Did you see what I was doing in each step? Next time a function stands in your way, hit it with its inverse, so that it knows not to ever challenge you again.

The recipe I have outlined above is not universal. Sometimes $x$ isn't alone on one side. Sometimes $x$ appears in several places in the same equation so can't just work your way towards $x$ as shown above. You need other techniques for solving equations like that.

The bad news is that there is no general formula for solving complicated equations. The good news is that the above technique of “digging towards $x$” is sufficient for 80% of what you are going to be doing. You can get another 15% if you learn how to solve the quadratic equation: \[ ax^2 +bx + c = 0. \]

Solving third order equations $ax^3+bx^2+cx+d=0$ with pen and paper is also possible, but at this point you really might as well start using a computer to solve for the unknown(s).
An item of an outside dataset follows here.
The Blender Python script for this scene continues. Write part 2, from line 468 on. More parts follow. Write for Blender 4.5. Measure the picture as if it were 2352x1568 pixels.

There are all kinds of other equations which you can learn how to solve: equations with multiple variables, equations with logarithms, equations with exponentials, and equations with trigonometric functions. The principle of digging towards the unknown and applying the function inverse is very important so be sure to practice it.